[Exercise brief] A faithful transcription of all the data is required.

....

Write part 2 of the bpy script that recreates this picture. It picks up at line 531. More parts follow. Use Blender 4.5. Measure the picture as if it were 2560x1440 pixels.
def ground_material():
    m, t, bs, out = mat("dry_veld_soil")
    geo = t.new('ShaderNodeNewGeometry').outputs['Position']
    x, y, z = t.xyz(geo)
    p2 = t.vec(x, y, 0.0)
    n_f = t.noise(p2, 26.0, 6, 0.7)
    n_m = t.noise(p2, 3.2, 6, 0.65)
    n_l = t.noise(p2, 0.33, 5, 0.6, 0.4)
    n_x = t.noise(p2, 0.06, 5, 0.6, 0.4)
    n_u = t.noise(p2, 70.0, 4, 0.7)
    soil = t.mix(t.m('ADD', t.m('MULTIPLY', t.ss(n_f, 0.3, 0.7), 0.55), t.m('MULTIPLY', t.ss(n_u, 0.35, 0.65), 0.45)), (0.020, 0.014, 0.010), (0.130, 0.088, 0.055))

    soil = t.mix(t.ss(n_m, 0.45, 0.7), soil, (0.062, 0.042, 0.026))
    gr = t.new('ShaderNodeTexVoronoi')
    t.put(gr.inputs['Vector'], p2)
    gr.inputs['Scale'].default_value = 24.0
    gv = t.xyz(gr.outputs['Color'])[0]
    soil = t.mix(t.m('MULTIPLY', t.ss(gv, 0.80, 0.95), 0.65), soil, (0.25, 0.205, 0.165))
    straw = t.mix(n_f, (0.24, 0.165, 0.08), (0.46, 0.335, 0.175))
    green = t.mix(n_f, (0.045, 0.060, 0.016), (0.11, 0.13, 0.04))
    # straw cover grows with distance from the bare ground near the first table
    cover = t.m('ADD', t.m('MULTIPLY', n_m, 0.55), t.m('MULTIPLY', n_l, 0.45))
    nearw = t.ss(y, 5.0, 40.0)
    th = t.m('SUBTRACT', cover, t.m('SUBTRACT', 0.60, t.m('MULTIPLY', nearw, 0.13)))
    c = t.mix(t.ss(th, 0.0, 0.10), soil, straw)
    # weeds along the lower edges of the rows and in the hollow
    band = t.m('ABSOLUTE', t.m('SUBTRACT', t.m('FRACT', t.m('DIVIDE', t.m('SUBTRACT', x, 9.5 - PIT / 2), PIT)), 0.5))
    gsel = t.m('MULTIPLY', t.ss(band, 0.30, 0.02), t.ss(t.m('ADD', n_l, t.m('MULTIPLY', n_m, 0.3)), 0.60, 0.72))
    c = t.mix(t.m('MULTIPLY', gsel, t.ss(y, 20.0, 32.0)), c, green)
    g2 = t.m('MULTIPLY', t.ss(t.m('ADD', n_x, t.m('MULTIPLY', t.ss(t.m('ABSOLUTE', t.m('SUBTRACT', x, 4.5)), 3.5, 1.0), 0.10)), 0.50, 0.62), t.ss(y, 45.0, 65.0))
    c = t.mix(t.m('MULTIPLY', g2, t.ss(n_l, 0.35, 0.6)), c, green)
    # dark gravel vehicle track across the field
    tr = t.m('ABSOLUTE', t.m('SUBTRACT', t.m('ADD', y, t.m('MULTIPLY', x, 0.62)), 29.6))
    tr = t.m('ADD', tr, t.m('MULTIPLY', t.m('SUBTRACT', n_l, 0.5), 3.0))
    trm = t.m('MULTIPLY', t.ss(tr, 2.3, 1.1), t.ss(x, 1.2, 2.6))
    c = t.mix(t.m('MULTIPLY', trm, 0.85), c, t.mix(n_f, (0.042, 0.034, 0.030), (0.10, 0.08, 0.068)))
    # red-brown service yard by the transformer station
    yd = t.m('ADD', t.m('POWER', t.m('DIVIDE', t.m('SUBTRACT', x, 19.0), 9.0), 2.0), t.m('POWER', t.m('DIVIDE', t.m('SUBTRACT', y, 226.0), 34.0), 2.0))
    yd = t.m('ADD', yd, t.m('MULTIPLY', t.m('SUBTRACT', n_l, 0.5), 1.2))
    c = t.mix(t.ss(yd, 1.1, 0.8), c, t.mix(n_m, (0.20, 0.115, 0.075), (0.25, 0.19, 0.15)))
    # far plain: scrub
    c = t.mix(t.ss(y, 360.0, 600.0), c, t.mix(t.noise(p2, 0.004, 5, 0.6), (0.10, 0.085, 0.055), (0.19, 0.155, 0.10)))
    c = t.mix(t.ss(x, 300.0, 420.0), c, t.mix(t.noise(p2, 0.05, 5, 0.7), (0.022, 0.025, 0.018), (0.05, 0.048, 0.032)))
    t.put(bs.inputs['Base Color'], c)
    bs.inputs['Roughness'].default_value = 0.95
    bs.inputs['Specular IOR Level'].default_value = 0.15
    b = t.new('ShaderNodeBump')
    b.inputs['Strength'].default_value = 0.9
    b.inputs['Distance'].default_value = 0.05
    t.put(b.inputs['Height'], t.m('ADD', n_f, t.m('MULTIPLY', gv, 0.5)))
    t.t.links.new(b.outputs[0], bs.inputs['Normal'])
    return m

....

[Reply]
Write part 2 of the bpy script that recreates this picture. It picks up at line 531. More parts follow. Use Blender 4.5. Measure the picture as if it were 2560x1440 pixels.
def ground_material():
    m, t, bs, out = mat("dry_veld_soil")
    geo = t.new('ShaderNodeNewGeometry').outputs['Position']
    x, y, z = t.xyz(geo)
    p2 = t.vec(x, y, 0.0)
    n_f = t.noise(p2, 26.0, 6, 0.7)
    n_m = t.noise(p2, 3.2, 6, 0.65)
    n_l = t.noise(p2, 0.33, 5, 0.6, 0.4)
    n_x = t.noise(p2, 0.06, 5, 0.6, 0.4)
    n_u = t.noise(p2, 70.0, 4, 0.7)
    soil = t.mix(t.m('ADD', t.m('MULTIPLY', t.ss(n_f, 0.3, 0.7), 0.55), t.m('MULTIPLY', t.ss(n_u, 0.35, 0.65), 0.45)), (0.020, 0.014, 0.010), (0.130, 0.088, 0.055))

    soil = t.mix(t.ss(n_m, 0.45, 0.7), soil, (0.062, 0.042, 0.026))
    gr = t.new('ShaderNodeTexVoronoi')
    t.put(gr.inputs['Vector'], p2)
    gr.inputs['Scale'].default_value = 24.0
    gv = t.xyz(gr.outputs['Color'])[0]
    soil = t.mix(t.m('MULTIPLY', t.ss(gv, 0.80, 0.95), 0.65), soil, (0.25, 0.205, 0.165))
    straw = t.mix(n_f, (0.24, 0.165, 0.08), (0.46, 0.335, 0.175))
    green = t.mix(n_f, (0.045, 0.060, 0.016), (0.11, 0.13, 0.04))
    # straw cover grows with distance from the bare ground near the first table
    cover = t.m('ADD', t.m('MULTIPLY', n_m, 0.55), t.m('MULTIPLY', n_l, 0.45))
    nearw = t.ss(y, 5.0, 40.0)
    th = t.m('SUBTRACT', cover, t.m('SUBTRACT', 0.60, t.m('MULTIPLY', nearw, 0.13)))
    c = t.mix(t.ss(th, 0.0, 0.10), soil, straw)
    # weeds along the lower edges of the rows and in the hollow
    band = t.m('ABSOLUTE', t.m('SUBTRACT', t.m('FRACT', t.m('DIVIDE', t.m('SUBTRACT', x, 9.5 - PIT / 2), PIT)), 0.5))
    gsel = t.m('MULTIPLY', t.ss(band, 0.30, 0.02), t.ss(t.m('ADD', n_l, t.m('MULTIPLY', n_m, 0.3)), 0.60, 0.72))
    c = t.mix(t.m('MULTIPLY', gsel, t.ss(y, 20.0, 32.0)), c, green)
    g2 = t.m('MULTIPLY', t.ss(t.m('ADD', n_x, t.m('MULTIPLY', t.ss(t.m('ABSOLUTE', t.m('SUBTRACT', x, 4.5)), 3.5, 1.0), 0.10)), 0.50, 0.62), t.ss(y, 45.0, 65.0))
    c = t.mix(t.m('MULTIPLY', g2, t.ss(n_l, 0.35, 0.6)), c, green)
    # dark gravel vehicle track across the field
    tr = t.m('ABSOLUTE', t.m('SUBTRACT', t.m('ADD', y, t.m('MULTIPLY', x, 0.62)), 29.6))
    tr = t.m('ADD', tr, t.m('MULTIPLY', t.m('SUBTRACT', n_l, 0.5), 3.0))
    trm = t.m('MULTIPLY', t.ss(tr, 2.3, 1.1), t.ss(x, 1.2, 2.6))
    c = t.mix(t.m('MULTIPLY', trm, 0.85), c, t.mix(n_f, (0.042, 0.034, 0.030), (0.10, 0.08, 0.068)))
    # red-brown service yard by the transformer station
    yd = t.m('ADD', t.m('POWER', t.m('DIVIDE', t.m('SUBTRACT', x, 19.0), 9.0), 2.0), t.m('POWER', t.m('DIVIDE', t.m('SUBTRACT', y, 226.0), 34.0), 2.0))
    yd = t.m('ADD', yd, t.m('MULTIPLY', t.m('SUBTRACT', n_l, 0.5), 1.2))
    c = t.mix(t.ss(yd, 1.1, 0.8), c, t.mix(n_m, (0.20, 0.115, 0.075), (0.25, 0.19, 0.15)))
    # far plain: scrub
    c = t.mix(t.ss(y, 360.0, 600.0), c, t.mix(t.noise(p2, 0.004, 5, 0.6), (0.10, 0.085, 0.055), (0.19, 0.155, 0.10)))
    c = t.mix(t.ss(x, 300.0, 420.0), c, t.mix(t.noise(p2, 0.05, 5, 0.7), (0.022, 0.025, 0.018), (0.05, 0.048, 0.032)))
    t.put(bs.inputs['Base Color'], c)
    bs.inputs['Roughness'].default_value = 0.95
    bs.inputs['Specular IOR Level'].default_value = 0.15
    b = t.new('ShaderNodeBump')
    b.inputs['Strength'].default_value = 0.9
    b.inputs['Distance'].default_value = 0.05
    t.put(b.inputs['Height'], t.m('ADD', n_f, t.m('MULTIPLY', gv, 0.5)))
    t.t.links.new(b.outputs[0], bs.inputs['Normal'])
    return m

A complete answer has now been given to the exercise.